For millions of baby boomers who came of age in the early sixties, Dobie Gillis represented the ultimate teenager: confused about his future, crazy about girls, and faithful to a fault to his hapless sidekick.
Although most identified with the character of Dobie Gillis, there is much, much more to Dwayne Hickman. His unique and varied career provides a fascinating look at more than fifty years of show business history. In Forever Dobie, Dwayne Hickman recounts:
- His life as a reluctant child actor during the Golden Age of Hollywood, when he worked with screen legends Claudette Colbert, John Wayne, and Frank Sinatra, dated Gary Cooper's daughter, and had repeated encounters with the secretive Howard Hughes.
- His years on Love That Bob during television's own Golden Age, where he learned comedy from such masters as Jack Benny, George Burns, and Bob Cummings.
- A rude initiation into rock 'n 'roll, when his publicists tried to turn him into a teen singing sensation with hilariously bad results.
- A post-Dobie movie career that ranged from his appearance in the Oscar-winning Cat Ballou to a string of zany A.I.P. teen exploitation films, including Ski Party, How to Stuff a Wild Bikini, and Dr.
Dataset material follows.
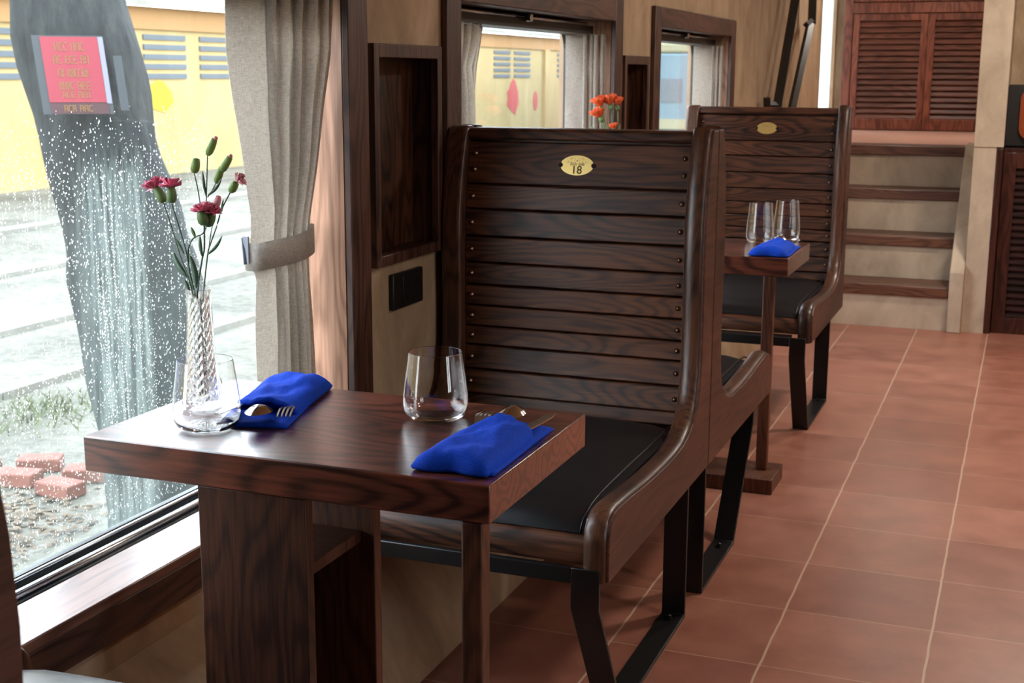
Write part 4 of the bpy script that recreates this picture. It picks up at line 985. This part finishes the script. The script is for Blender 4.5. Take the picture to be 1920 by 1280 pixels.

Goldfoot and the Bikini Machine, opposite such talent as Frankie Avalon, Annette Funicello, Sandra Dee, George Hamilton, and Vincent Price.
- Hickman's stint managing a Las Vegas resort, where he worked with country-and-western legends Jerry Lee Lewis, Tammy Wynette, and Roy Clark.
His return to television as a CBS executive assigned to the hit comedies Maude, M*A*S*H, and Designing Women and his experiences with producers and writers Norman Lear and Linda Bloodworth Thomason.